Part of a data file:
>> begin
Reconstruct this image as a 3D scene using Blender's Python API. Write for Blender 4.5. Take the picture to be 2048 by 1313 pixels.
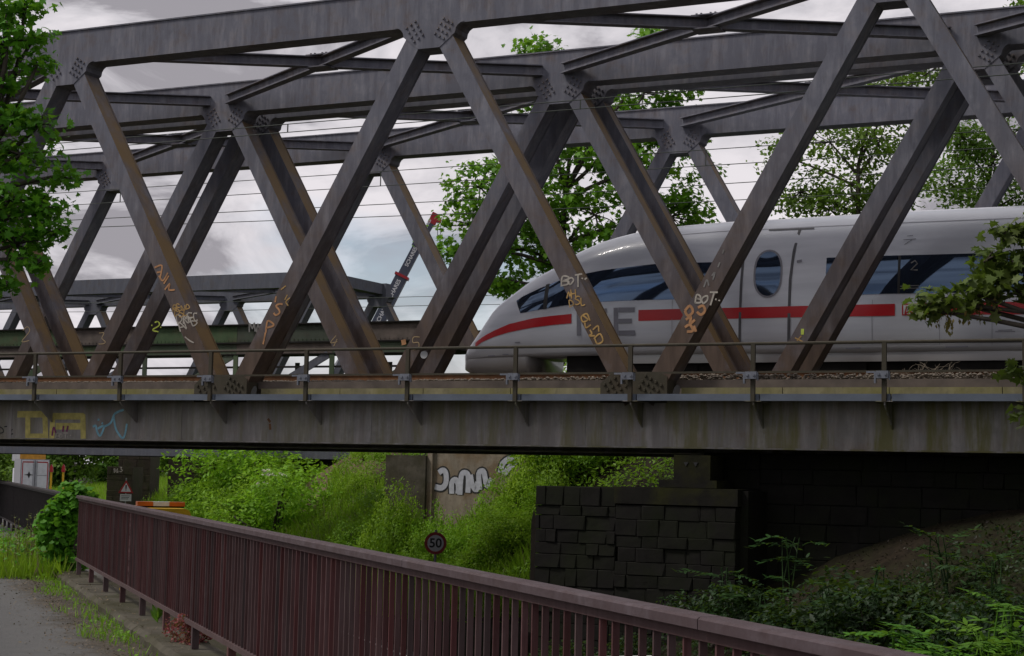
import bpy, math, random
import numpy as np
from mathutils import Matrix, Vector

random.seed(7)
rng = np.random.default_rng(7)
scene = bpy.context.scene
for o in list(bpy.data.objects):
    bpy.data.objects.remove(o, do_unlink=True)
COL = scene.collection

# ------------------------------------------------------------------ camera
F_PX, PITCH, ROLL, PHI = 3420.0, 0.0855, 0.0222, 0.4537
cam_d = bpy.data.cameras.new('camera')
cam_d.sensor_width = 36.0
cam_d.lens = 36.0 * F_PX / 2048.0
cam_d.clip_start = 0.1
cam_d.clip_end = 6000
cam = bpy.data.objects.new('camera', cam_d)
cam.matrix_world = Matrix.Rotation(math.pi / 2 + PITCH, 4, 'X') @ Matrix.Rotation(ROLL, 4, 'Z')
COL.objects.link(cam)
scene.camera = cam
scene.render.resolution_x, scene.render.resolution_y = 1024, 656

# ------------------------------------------------------------------ sky and sun
SUN_EL, SUN_AZ = math.radians(52), math.radians(262)   # azimuth clockwise from +Y
w = bpy.data.worlds.new('World')
scene.world = w
w.use_nodes = True
nt = w.node_tree
nt.nodes.clear()
N = nt.nodes.new
out = N('ShaderNodeOutputWorld')
sky = N('ShaderNodeTexSky'); sky.sky_type = 'NISHITA'; sky.sun_disc = False
sky.sun_elevation = SUN_EL; sky.sun_rotation = SUN_AZ
sky.air_density = 1.0; sky.dust_density = 1.5
bg1 = N('ShaderNodeBackground'); bg1.inputs[1].default_value = 0.10
nt.links.new(sky.outputs[0], bg1.inputs[0])
tc = N('ShaderNodeTexCoord')
mp = N('ShaderNodeMapping'); mp.inputs['Scale'].default_value = (1.0, 1.0, 2.6)
mp.inputs['Location'].default_value = (3.1, 0.4, 0.25)
nt.links.new(tc.outputs['Generated'], mp.inputs[0])
n1 = N('ShaderNodeTexNoise'); n1.inputs['Scale'].default_value = 7.0; n1.inputs['Detail'].default_value = 9
n1.inputs['Roughness'].default_value = 0.58; n1.inputs['Distortion'].default_value = 0.6
nt.links.new(mp.outputs[0], n1.inputs[0])
n2 = N('ShaderNodeTexNoise'); n2.inputs['Scale'].default_value = 2.3; n2.inputs['Detail'].default_value = 6
nt.links.new(mp.outputs[0], n2.inputs[0])
cr = N('ShaderNodeValToRGB')
cr.color_ramp.elements[0].position = 0.41; cr.color_ramp.elements[0].color = (0.215, 0.205, 0.224, 1)
cr.color_ramp.elements[1].position = 0.60; cr.color_ramp.elements[1].color = (0.510, 0.484, 0.505, 1)
e = cr.color_ramp.elements.new(0.49); e.color = (0.390, 0.374, 0.398, 1)
nt.links.new(n1.outputs[0], cr.inputs[0])
bg2 = N('ShaderNodeBackground'); bg2.inputs[1].default_value = 1.0
nt.links.new(cr.outputs[0], bg2.inputs[0])
cov = N('ShaderNodeValToRGB')
cov.color_ramp.elements[0].position = 0.33; cov.color_ramp.elements[0].color = (0.3, 0.3, 0.3, 1)
cov.color_ramp.elements[1].position = 0.44; cov.color_ramp.elements[1].color = (1, 1, 1, 1)
nt.links.new(n2.outputs[0], cov.inputs[0])
mix = N('ShaderNodeMixShader')
nt.links.new(cov.outputs[0], mix.inputs[0])
nt.links.new(bg1.outputs[0], mix.inputs[1]); nt.links.new(bg2.outputs[0], mix.inputs[2])
nt.links.new(mix.outputs[0], out.inputs[0])

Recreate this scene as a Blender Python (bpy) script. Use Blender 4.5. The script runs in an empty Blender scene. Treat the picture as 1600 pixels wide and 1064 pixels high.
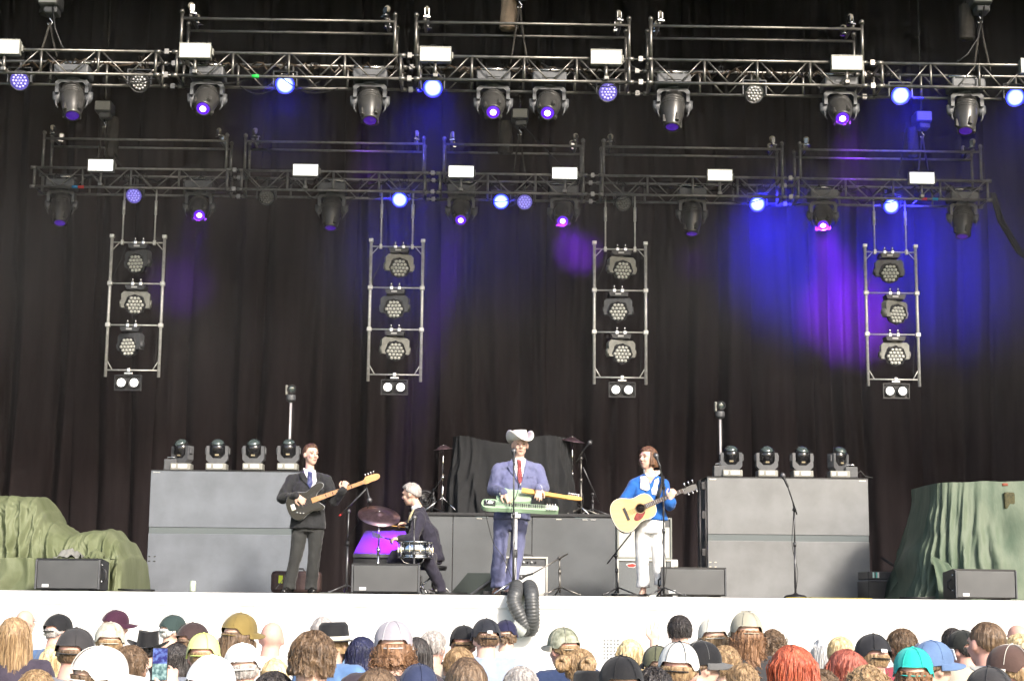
import bpy, bmesh, math, random
from mathutils import Vector, Matrix, Euler, noise
R = math.radians
PI = math.pi
rnd = random.Random(7)
scene = bpy.context.scene
COL = scene.collection

# ------------------------------------------------------------------ camera
EYE = 1.90
LENS_PX = 2520.0                      # focal length in photo pixels (1600 wide)
cam_data = bpy.data.cameras.new('camera')
cam = bpy.data.objects.new('camera', cam_data)
COL.objects.link(cam)
cam_data.sensor_width = 36.0
cam_data.lens = 36.0 * LENS_PX / 1600.0
cam_data.clip_start = 0.1
cam_data.clip_end = 2000.0
CAM_M = Matrix.Rotation(R(-1.0), 3, 'Z') @ Matrix.Rotation(R(90 + 9.02), 3, 'X') @ Matrix.Rotation(R(0.57), 3, 'Z')
cam.location = (0, 0, EYE)
cam.rotation_euler = CAM_M.to_euler()
scene.camera = cam

# ------------------------------------------------------------------ sky, sun, exposure
SUN_EL, SUN_AZ = 32.0, 27.0           # sun behind the audience, off to the right
world = bpy.data.worlds.new('World')
scene.world = world
world.use_nodes = True
wn = world.node_tree
sky = wn.nodes.new('ShaderNodeTexSky')
sky.sky_type = 'NISHITA'
sky.sun_disc = False
sky.sun_elevation = R(SUN_EL)
sky.sun_rotation = R(180 - SUN_AZ)
sky.air_density = 1.0
sky.dust_density = 2.5
wn.nodes['Background'].inputs[1].default_value = 0.14
wn.links.new(sky.outputs[0], wn.nodes['Background'].inputs[0])
sun_data = bpy.data.lights.new('sun', 'SUN')
sun_data.energy = 3.0
sun_data.angle = R(8.0)
sun_data.color = (1.0, 0.92, 0.81)
sun = bpy.data.objects.new('sun', sun_data)
COL.objects.link(sun)
to_sun = Vector((math.sin(R(SUN_AZ)) * math.cos(R(SUN_EL)), -math.cos(R(SUN_AZ)) * math.cos(R(SUN_EL)), math.sin(R(SUN_EL))))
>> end
Go through the listing above and locate each line that holds the word "pixels". Copy those lines.

Reconstruct this image as a 3D scene using Blender's Python API. Write for Blender 4.5. Take the picture to be 2048 by 1313 pixels.
Recreate this scene as a Blender Python (bpy) script. Use Blender 4.5. The script runs in an empty Blender scene. Treat the picture as 1600 pixels wide and 1064 pixels high.
LENS_PX = 2520.0                      # focal length in photo pixels (1600 wide)